I just took a look at their site, and they're a reseller not a builder -- BUT, they sell the Aventon Aventure which is the make/model I'm looking at which prompted the question so...

I'll take that as a good sign. Thanks!
 
Amego does have their own brands of ebikes.
Missed that on their own page, where everything I saw seemed to be other makers.
But I would say (close to) 99% of ebike companies out there are brand (distributor, etc).
And I think that's something that has me looking more and more at Aventon. They might not be actually doing the manufacturing, but they seem to be far deeper into the design process even at the frame level.
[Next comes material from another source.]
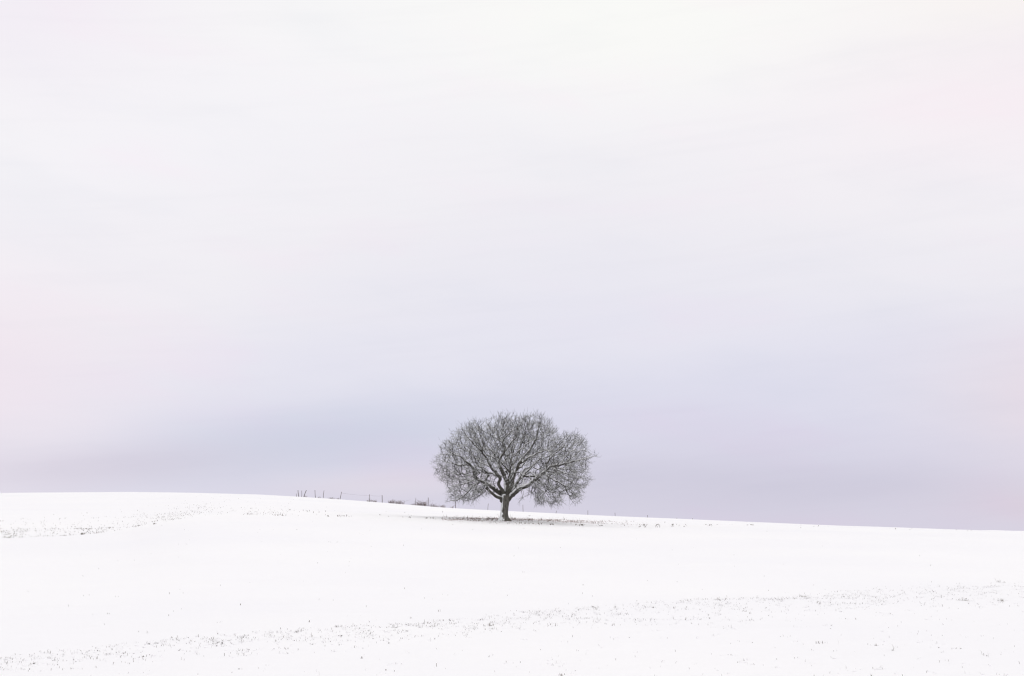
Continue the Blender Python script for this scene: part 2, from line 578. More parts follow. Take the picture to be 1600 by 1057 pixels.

I mean the bikes you just posted pictures of they're all the same bike in different colours and wattages... which honestly to me just feels sleazy, lazy, and disreputable.


Which is odd given my professed love for non-proprietary parts... but those pictures all being the exact same bike kind of set my teeth on edge, raising the hackles on my hackles.
 
Jason,
Nobody expects riding e-bike at -9 F/-22 C because the battery wouldn't like it. I rode my e-bikes at 7 F/-14 C minimum. At that temperature the hydraulic brakes still worked, and the battery didn't suffer.
Generally, e-bikes are expected to be ridden at 10 F/-12 C and above, and the battery should be taken to a warm place post-ride.